India has imposed an immediate ban on the exports of sugars until September 30, 2026. This decision policy aims to protect the domestic supply and controlling inflation risks. As India is world’s second largest sugar producer this move affect the both domestic markets and global sugar prices.
Government Shifts Sugar Export Policy from Restricted to Prohibited
The Directorate General of Foreign Trade (DGFT) under the Ministry of Commerce and Industry has officially changed the sugar export policy from ‘restricted’ to ‘prohibited.’
The ban applies to,
- Raw sugar
- White sugar
- Refined sugar
This marks the sharp policy shift because India had earlier allowed the controlled sugar exports based on expectations of surplus production.
The ban takes effect immediately and will remain in to the force until September 30, 2026 or until further orders.
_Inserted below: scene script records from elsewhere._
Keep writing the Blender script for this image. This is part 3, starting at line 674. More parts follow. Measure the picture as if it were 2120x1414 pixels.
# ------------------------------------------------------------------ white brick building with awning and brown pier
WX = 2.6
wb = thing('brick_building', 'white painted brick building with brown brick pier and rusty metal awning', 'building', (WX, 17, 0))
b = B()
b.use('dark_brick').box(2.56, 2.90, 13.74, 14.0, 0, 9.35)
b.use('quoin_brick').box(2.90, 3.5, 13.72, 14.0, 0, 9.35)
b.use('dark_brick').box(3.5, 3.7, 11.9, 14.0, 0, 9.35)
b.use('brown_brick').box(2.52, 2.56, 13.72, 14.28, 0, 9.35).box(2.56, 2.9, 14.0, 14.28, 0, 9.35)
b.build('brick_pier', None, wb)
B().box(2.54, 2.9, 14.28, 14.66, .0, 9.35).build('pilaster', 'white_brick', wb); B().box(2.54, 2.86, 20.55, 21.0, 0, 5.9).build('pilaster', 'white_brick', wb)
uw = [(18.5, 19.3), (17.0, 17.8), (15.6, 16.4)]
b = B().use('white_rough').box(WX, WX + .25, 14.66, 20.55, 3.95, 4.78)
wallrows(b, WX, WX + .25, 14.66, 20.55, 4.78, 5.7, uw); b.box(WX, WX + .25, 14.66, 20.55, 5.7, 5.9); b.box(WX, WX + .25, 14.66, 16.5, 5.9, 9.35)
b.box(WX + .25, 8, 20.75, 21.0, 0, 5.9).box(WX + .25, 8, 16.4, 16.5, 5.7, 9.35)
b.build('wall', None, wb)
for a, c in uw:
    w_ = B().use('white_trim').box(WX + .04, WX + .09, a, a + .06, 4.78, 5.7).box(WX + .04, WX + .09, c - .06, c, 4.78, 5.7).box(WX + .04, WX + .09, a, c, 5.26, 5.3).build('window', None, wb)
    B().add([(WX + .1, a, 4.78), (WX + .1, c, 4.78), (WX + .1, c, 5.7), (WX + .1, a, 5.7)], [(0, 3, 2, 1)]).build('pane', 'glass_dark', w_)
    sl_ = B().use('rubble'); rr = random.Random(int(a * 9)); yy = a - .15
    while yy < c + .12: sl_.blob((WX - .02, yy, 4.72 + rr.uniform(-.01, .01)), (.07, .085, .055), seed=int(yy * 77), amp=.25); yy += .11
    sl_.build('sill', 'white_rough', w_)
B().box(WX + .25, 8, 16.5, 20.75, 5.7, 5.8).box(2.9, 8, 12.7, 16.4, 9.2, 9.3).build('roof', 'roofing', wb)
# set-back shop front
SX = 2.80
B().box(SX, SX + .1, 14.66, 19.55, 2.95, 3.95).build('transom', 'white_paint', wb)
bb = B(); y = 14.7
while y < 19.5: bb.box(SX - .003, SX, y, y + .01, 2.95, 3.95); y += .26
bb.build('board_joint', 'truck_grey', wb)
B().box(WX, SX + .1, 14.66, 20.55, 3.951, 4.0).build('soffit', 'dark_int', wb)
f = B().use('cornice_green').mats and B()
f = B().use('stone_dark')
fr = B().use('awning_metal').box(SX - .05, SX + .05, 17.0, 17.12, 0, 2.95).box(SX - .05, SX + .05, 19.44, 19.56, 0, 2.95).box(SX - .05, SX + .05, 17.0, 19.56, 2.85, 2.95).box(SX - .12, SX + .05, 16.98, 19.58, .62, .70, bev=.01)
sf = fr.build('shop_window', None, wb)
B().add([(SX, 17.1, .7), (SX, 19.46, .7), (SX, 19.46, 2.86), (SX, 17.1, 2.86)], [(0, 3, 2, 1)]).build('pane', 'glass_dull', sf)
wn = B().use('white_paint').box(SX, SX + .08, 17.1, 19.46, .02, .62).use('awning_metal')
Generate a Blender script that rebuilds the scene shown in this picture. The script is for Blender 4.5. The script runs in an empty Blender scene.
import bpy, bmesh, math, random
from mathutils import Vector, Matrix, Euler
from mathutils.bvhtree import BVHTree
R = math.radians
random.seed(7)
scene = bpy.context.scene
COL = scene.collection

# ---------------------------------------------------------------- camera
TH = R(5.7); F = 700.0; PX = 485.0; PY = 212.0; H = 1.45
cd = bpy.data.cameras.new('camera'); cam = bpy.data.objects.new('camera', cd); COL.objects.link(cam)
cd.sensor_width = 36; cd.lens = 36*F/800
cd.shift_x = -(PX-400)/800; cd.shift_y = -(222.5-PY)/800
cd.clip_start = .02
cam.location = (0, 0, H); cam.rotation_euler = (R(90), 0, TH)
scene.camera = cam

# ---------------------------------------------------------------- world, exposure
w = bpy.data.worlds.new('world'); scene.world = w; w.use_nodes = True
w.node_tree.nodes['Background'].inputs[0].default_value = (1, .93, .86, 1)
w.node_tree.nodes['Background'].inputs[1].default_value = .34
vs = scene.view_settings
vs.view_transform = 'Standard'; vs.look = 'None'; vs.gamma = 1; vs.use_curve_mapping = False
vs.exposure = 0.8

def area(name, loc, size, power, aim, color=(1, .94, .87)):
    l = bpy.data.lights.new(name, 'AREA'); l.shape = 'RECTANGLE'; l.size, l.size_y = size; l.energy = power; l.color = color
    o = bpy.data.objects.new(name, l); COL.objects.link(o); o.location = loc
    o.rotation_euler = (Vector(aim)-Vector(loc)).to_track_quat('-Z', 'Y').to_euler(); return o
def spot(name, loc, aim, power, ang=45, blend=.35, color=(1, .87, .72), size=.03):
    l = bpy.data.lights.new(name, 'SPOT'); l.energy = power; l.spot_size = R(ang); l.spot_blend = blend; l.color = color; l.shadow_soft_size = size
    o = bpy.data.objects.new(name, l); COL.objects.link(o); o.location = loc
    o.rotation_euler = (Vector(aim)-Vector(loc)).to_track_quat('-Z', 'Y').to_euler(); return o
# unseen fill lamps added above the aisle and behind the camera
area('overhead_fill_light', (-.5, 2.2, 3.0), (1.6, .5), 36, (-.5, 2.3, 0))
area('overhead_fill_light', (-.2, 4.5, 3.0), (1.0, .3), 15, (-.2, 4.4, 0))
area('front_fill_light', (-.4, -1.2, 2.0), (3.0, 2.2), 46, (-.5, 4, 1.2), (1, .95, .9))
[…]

Which Sugar Exports Are Still Allowed?
The government has provided the limited exemptions.
Sugar exports will still be allowed if,
- The loading began before May 13, 2026
- Shipments were already handed over to the customs before the notification took effect.
- Special government approval is granted for the food security support on the request of other countries.
Additionally, the exports to the European Union and the United States will continue under the existing tariff-rate quota arrangements.
This means the ban is broad but not absolute ban.
Why India Banned Sugar Exports
The main concern is to tighten the domestic availability.
India’s expected sugar balance for the 2025-26 season shows increasing pressure.
Estimated numbers are,
- Sugar production: 275 lakh tonnes
- Opening stock: 50 lakh tonnes
- Total availability: 325 lakh tonnes
- Domestic demand: 280 lakh tonnes
- Closing stock estimate: 45 lakh tonnes
That closing stock level would be among the lowest in the recent years.
For comparison the stock levels had fallen to around 39.4 lakh tonnes in the year 2016-17 period in which it saw supply stress.
Inflation Risk Is a Major Factor
Food inflation remains politically and economically sensitive for the country.
Sugar is a widely consumed household commodity and also an industrial input which used in food processing.
If supply tightens significantly the retail sugar prices could rise sharply.
By restricting the exports, the government aims to ensure the adequate domestic availability and reduce inflationary pressure.